Artinya, perubahan yang ditimbulkan oleh sebuah kebijakan publik yang dilahirkan sangat terukur dan konkret. Hingga yang berjangka panjang pun bisa diintervensi melalui percepatan. Yang tampak hampir mustahil pun juga bisa dilakukan dalam penyegeraan yang terukur. Semua itu menjadi bukti bahwa kepemimpinan visioner itu harus diterjemahkan dan ditindaklanjuti melalui kebijakan yang transformatif. Dampaknya pun segera bisa dirasakan oleh sebanyak-banyaknya warga masyarakat yang berada di bawah kepemimpinannya. Dengan begitu, nilai kepemimpinan visioner itu bukan sekadar wacana, melainkan praktik konkret yang berdampak luas.

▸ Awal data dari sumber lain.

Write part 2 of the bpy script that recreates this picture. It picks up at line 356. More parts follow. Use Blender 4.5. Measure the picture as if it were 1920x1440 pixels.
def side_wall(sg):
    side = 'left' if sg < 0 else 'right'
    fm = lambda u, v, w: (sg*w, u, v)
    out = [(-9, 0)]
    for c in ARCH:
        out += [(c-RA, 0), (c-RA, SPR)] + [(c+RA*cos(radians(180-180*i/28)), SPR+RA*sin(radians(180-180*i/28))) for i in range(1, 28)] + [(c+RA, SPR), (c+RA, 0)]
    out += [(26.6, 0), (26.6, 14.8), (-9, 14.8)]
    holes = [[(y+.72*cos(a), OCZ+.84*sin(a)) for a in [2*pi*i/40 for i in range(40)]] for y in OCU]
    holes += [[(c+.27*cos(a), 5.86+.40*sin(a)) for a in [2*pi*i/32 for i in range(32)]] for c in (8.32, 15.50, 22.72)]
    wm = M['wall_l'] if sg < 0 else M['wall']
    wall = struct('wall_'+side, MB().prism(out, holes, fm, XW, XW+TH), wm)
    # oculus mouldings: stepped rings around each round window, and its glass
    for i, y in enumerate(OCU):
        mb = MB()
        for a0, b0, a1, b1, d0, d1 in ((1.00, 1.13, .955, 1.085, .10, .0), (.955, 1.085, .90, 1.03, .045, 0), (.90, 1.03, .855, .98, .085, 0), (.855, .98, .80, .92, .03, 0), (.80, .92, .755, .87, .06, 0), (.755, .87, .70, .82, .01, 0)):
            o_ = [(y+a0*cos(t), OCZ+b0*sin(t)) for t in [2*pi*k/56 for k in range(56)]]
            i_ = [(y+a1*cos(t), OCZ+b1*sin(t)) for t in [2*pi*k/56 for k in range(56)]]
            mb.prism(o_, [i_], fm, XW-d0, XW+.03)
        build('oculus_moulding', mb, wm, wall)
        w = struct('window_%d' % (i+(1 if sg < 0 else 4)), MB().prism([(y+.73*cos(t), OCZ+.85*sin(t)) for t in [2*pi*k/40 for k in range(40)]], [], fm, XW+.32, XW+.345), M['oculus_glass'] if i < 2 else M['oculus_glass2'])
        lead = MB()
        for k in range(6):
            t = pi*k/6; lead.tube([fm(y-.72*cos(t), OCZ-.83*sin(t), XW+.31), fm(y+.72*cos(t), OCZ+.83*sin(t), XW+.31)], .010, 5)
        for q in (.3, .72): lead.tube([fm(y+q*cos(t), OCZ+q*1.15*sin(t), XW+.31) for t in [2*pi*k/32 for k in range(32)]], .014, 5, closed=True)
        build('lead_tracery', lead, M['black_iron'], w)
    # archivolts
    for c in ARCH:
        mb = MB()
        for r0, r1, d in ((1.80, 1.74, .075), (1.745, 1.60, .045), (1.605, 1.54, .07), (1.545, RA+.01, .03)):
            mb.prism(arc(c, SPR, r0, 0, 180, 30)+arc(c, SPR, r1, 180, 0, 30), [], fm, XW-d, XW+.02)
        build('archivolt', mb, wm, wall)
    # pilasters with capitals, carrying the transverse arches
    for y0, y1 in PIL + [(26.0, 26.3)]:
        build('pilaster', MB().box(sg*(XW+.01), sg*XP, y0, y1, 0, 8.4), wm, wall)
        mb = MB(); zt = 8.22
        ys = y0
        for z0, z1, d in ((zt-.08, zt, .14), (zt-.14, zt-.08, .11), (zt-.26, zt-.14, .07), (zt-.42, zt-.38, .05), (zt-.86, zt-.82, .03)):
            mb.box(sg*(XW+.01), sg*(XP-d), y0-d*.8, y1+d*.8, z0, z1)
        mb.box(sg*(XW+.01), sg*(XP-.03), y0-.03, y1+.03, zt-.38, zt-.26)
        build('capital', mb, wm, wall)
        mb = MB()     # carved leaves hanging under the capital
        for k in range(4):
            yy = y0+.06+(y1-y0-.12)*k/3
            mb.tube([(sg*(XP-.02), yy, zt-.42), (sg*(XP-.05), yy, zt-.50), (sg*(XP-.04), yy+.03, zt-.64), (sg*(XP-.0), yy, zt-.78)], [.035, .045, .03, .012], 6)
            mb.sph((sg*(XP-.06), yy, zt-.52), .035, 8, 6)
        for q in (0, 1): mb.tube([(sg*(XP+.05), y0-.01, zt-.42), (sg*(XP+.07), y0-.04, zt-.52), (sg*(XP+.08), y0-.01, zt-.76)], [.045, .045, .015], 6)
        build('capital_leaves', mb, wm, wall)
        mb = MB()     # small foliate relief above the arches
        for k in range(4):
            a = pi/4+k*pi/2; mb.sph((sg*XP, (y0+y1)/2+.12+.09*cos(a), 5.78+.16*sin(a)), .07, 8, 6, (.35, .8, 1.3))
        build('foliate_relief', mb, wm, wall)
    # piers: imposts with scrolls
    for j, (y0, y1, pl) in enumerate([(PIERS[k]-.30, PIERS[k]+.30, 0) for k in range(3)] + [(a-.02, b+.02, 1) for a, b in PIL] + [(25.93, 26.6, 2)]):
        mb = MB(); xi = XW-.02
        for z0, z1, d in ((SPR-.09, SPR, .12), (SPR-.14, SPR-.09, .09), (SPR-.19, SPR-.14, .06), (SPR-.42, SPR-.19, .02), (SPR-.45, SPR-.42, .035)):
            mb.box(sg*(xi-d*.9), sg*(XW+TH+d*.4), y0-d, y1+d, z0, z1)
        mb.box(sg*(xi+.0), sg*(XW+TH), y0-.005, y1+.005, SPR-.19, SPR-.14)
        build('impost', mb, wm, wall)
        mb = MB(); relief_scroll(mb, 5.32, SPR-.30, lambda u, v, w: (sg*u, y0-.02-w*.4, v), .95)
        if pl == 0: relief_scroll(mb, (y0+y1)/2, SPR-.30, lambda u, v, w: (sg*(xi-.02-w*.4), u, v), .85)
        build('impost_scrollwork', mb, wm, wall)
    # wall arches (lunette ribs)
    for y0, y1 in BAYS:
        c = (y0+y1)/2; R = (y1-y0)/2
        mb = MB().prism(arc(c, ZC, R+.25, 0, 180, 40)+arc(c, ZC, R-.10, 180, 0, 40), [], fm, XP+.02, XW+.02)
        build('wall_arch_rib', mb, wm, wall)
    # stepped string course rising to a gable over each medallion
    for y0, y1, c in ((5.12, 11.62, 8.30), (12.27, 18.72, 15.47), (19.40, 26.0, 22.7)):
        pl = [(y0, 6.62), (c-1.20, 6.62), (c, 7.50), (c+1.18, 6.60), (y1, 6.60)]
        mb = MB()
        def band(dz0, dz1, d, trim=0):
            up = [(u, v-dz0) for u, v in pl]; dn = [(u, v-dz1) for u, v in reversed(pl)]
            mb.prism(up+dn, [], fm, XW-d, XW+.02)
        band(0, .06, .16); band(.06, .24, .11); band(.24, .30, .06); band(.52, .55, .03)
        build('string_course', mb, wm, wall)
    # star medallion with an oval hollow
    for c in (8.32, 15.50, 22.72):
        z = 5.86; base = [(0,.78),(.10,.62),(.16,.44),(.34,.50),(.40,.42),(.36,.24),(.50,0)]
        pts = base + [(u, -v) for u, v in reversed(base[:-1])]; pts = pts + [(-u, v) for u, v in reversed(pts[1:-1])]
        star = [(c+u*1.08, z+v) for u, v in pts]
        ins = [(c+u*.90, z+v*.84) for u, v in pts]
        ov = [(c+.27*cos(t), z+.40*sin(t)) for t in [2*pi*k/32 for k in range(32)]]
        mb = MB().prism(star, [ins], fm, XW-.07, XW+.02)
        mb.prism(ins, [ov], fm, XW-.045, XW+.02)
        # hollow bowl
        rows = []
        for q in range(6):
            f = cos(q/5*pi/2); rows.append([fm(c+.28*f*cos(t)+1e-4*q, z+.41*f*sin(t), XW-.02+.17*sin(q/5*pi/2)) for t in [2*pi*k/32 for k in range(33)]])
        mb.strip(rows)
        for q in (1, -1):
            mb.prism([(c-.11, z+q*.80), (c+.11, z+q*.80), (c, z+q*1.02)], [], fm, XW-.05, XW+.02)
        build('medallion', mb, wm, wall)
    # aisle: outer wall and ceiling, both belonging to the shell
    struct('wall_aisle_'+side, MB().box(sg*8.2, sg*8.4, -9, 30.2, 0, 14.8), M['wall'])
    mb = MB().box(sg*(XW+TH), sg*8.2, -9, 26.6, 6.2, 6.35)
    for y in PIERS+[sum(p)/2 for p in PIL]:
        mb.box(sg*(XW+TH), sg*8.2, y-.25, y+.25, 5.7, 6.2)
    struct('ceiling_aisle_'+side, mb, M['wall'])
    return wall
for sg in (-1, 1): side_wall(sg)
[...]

Ketiga, memang menjadi pemimpin visioner tak tiba-tiba muncul, melainkan hasil proses tempaan pengalaman yang panjang. Gubernur Jawa Timur Khofifah Indar Parawansa memberi pelajaran menarik: Pengalaman bagaimana visionernya kepemimpinan dengan intervensi kebijakan yang terukur nan strategis yang ditunjukkannya dalam kapasitasnya sebagai Gubernur Jawa Timur menjadi bukti bahwa tempaan pengalaman yang panjang adalah kata kunci. Rekam jejaknya dalam kepemimpinan sejak mahasiswa hingga menjadi pemimpin ormas perempuan terbesar di Indonesia menjadi bukti konkret atas tempaan pengalaman sebagai kata kunci untuk menjadi pemimpin visioner itu. Pengalaman kepemimpinan politiknya sebagai Menteri melengkapi catatan atas rekam jejak pengalaman sosial itu.
Maka, siapapun hendaknya tak pernah mengabaikan kesempatan hidupnya untuk bersosialisasi ke seluas mungkin gugusan kelompok sosial untuk sebuah kepemimpinan sosialnya. Sebab, semua pengalaman kepemimpinan sosial itu pasti baik. Mungkin seseorang tak bisa merasakan dampak positif aktivitas kepemimpinan sosialnya saat dia berproses. Tapi, pelan namun pasti, semua pengalaman kepemimpinan sosial itu akan memberikan kecakapan tertentu yang dibutuhkan bahkan saat dia mendapatkan kesempatan kepemimpinan formal birokrasi. Dan, Bu Khofifah Indar Parawansa lahir dari proses panjang kepemimpinan sosial itu, hingga saat mendapatkan amanah sebagai Gubernur Jawa Timur pengalaman itu terefleksikan ke dalam visionernya kepemimpinannya.
Saat kepemimpinan dioptimalkan melalui kebijakan yang terukur nan strategis, dampaknya sungguh sangat luas. Karena itu, berpuas diri dengan menjadi pemimpin atau meraih jabatan pimpinan di ruang publik saja tak cukup. Sebab, kepemimpinan harus disempurnakan melalui kepiawaian dalam menavigasi penunaian amanah yang diembannya melalui intervensi kebijakan secara transformatif. Ujungnya adalah lahirnya seluas-luasnya kemaslahatan publik. Semua karakter kepemimpinan tak akan jauh-jauh dari kewajiban untuk melahirkan kebajikan publik. Bahkan, atas kebutuhan realisasi nilai kebajikan yang berdimensi waktu jangka panjang pun, kekuasaan bisa ditransformasikan ke dalam praktik intervensi berupa kebijakan.